The calculation of I = V/R only applies to resistive circuits. When an electric motor is operating it is an electro-magnetic circuit and different, more complex, calculations apply. For instance, due to the power in equals power out principle, the current drawn by the motor will increase when you put a mechanical load on the output shaft. When the motor is unloaded, the current will be quite low, depending on the efficiency of the motor. A "toy" motor is unlikely to be that efficient, but it will still restrict the current draw to a fairly low value.

 

[Brooke]

Hi:

Yes when the motor is running. But when it's stalled the full current flows and it's easy to stall a small motor.

The sound the motor makes also is much different when being driven from a high Flash Amp capable source or something that's weaker, like a lab bench DC power supply that can supply the average current but not the peak current. Most of my DC motor web pages have links to videos where you can hear then running.

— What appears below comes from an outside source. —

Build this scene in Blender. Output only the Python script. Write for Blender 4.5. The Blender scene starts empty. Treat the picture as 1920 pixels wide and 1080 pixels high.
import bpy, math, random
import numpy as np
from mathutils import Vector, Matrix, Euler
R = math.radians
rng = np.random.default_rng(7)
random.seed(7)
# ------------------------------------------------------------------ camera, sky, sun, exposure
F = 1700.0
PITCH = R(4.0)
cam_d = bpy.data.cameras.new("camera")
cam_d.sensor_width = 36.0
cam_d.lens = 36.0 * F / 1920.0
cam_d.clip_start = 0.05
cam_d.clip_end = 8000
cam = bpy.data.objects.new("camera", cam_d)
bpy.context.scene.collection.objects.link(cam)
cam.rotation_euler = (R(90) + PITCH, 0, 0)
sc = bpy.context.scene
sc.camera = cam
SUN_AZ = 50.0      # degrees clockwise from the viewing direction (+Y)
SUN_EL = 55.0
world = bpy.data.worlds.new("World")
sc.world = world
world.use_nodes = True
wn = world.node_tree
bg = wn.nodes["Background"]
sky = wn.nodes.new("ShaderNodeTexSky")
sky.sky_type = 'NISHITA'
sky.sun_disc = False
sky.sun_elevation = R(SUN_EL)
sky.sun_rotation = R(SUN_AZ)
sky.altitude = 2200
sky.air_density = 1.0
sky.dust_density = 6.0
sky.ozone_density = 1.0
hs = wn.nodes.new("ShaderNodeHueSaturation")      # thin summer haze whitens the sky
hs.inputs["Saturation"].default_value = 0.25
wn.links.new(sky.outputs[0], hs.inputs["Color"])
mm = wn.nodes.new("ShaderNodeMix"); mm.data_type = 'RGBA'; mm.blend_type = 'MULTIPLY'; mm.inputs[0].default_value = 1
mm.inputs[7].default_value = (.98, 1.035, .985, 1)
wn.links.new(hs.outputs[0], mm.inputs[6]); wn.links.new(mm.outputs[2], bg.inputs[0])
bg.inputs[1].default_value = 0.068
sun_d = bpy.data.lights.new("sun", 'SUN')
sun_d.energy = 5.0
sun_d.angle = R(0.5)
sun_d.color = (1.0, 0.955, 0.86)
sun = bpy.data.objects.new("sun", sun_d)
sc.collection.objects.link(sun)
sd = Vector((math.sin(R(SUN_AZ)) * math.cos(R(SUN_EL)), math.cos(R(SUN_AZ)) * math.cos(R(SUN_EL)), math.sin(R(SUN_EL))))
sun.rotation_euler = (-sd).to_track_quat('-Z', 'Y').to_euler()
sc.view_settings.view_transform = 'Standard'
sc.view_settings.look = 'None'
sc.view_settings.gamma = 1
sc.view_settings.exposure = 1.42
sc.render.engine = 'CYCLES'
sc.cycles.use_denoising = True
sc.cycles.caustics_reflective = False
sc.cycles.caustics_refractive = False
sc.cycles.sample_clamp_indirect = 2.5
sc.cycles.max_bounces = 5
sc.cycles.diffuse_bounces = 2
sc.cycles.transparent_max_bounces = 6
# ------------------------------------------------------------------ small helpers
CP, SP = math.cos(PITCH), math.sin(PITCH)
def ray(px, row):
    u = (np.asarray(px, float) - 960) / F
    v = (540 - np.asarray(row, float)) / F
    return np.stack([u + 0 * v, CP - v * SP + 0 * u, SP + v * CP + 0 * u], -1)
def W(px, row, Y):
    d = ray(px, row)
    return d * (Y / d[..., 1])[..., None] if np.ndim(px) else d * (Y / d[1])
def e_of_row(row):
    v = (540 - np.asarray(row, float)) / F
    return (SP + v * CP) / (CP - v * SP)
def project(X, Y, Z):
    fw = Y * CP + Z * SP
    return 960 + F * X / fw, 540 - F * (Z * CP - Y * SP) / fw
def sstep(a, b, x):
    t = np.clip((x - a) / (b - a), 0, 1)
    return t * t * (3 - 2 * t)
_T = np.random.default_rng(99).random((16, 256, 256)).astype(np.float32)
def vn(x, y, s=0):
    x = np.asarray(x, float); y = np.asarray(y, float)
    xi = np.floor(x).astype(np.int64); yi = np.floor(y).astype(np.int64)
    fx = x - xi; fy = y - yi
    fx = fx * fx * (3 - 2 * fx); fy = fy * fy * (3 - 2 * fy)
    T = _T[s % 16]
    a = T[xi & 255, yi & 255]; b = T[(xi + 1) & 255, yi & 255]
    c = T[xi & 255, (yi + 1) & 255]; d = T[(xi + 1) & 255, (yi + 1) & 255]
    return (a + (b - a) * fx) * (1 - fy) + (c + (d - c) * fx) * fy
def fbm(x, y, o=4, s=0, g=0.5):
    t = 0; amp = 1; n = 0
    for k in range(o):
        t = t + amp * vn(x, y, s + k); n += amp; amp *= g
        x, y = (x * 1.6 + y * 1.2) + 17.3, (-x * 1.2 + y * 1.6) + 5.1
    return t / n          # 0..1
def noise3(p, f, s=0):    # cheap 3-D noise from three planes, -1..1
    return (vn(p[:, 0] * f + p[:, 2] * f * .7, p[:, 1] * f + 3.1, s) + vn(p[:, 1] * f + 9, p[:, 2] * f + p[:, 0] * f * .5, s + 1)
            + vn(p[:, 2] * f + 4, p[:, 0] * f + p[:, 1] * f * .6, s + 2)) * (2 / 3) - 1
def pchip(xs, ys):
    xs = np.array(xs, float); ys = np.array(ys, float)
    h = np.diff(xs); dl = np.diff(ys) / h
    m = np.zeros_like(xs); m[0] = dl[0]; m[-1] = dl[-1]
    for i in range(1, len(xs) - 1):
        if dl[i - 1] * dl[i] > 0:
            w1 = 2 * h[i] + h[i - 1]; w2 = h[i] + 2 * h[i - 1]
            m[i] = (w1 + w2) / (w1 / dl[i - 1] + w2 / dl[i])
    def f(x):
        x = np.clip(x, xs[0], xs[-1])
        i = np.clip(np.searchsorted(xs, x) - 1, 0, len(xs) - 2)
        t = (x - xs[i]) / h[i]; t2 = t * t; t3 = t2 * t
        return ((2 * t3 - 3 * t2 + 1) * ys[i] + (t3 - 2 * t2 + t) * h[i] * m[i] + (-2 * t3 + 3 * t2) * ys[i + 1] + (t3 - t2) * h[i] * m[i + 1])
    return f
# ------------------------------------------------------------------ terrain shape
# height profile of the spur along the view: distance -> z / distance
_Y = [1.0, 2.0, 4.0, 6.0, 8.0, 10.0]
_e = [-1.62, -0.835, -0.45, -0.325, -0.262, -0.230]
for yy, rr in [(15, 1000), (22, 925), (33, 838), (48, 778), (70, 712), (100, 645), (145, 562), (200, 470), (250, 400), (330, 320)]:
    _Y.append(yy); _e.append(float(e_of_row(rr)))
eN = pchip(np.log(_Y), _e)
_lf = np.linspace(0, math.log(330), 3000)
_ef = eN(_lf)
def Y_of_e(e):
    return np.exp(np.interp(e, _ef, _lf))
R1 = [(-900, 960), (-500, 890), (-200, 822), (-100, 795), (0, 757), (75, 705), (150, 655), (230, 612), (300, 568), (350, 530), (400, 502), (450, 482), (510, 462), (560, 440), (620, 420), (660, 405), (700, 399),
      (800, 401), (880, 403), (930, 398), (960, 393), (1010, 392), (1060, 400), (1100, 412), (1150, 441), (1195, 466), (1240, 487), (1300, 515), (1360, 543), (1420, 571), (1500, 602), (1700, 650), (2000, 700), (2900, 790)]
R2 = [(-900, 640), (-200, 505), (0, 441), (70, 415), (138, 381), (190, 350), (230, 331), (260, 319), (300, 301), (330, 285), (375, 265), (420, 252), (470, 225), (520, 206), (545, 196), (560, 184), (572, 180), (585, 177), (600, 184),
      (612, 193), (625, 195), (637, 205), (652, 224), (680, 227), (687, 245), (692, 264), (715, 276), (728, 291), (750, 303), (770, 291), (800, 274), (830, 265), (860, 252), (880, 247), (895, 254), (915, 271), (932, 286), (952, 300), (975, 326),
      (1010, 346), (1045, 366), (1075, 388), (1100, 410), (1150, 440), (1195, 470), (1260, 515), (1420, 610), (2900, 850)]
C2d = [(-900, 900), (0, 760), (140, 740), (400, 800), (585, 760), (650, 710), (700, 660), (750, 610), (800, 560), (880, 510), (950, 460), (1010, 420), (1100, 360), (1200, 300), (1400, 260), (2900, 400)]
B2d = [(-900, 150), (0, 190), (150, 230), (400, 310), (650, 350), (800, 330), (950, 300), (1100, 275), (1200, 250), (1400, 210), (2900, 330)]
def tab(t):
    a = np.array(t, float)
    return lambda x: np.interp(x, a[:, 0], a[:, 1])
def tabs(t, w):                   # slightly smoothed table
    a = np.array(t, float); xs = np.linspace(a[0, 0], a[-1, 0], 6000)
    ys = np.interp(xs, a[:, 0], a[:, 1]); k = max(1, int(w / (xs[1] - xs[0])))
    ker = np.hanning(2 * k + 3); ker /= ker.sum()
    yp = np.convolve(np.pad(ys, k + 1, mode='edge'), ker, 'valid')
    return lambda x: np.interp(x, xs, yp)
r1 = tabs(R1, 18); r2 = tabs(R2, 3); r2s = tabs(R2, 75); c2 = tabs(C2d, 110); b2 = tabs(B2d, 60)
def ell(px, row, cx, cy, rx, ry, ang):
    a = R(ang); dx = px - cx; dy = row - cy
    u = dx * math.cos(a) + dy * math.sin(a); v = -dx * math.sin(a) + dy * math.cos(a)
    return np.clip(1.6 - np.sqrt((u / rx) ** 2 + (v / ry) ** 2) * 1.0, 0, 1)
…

I think the motor example is parallel with Switching Mode Power Supplies that use an inductor. That's to say a battery with strong Flash Amp capability will do a better job than a lesser battery.

Have Fun,

Brooke

 

[Mr Happy]

The sound the motor makes also is much different when being driven from a high Flash Amp capable source or something that's weaker, like a lab bench DC power supply that can supply the average current but not the peak current.

Ah now. I think that is a measure of the inefficiency of those small educational motors. That observation is educational in itself, in fact

As you observe, the motor does not have much power to show for all that current it is sucking out of the battery. In effect it is wasting a lot of energy and draining the battery faster.

An efficiently designed motor for real applications will not draw anything like the same kind of large current spikes, and will run just fine on a power supply that doesn't have a high flash amp capability.

Motor stall is a different question of course, and even efficient motors will draw large currents in that case. If left for too long the windings might overheat and burn out. Very large industrial motors will have a high current trip to protect them against damage if they are overloaded like that.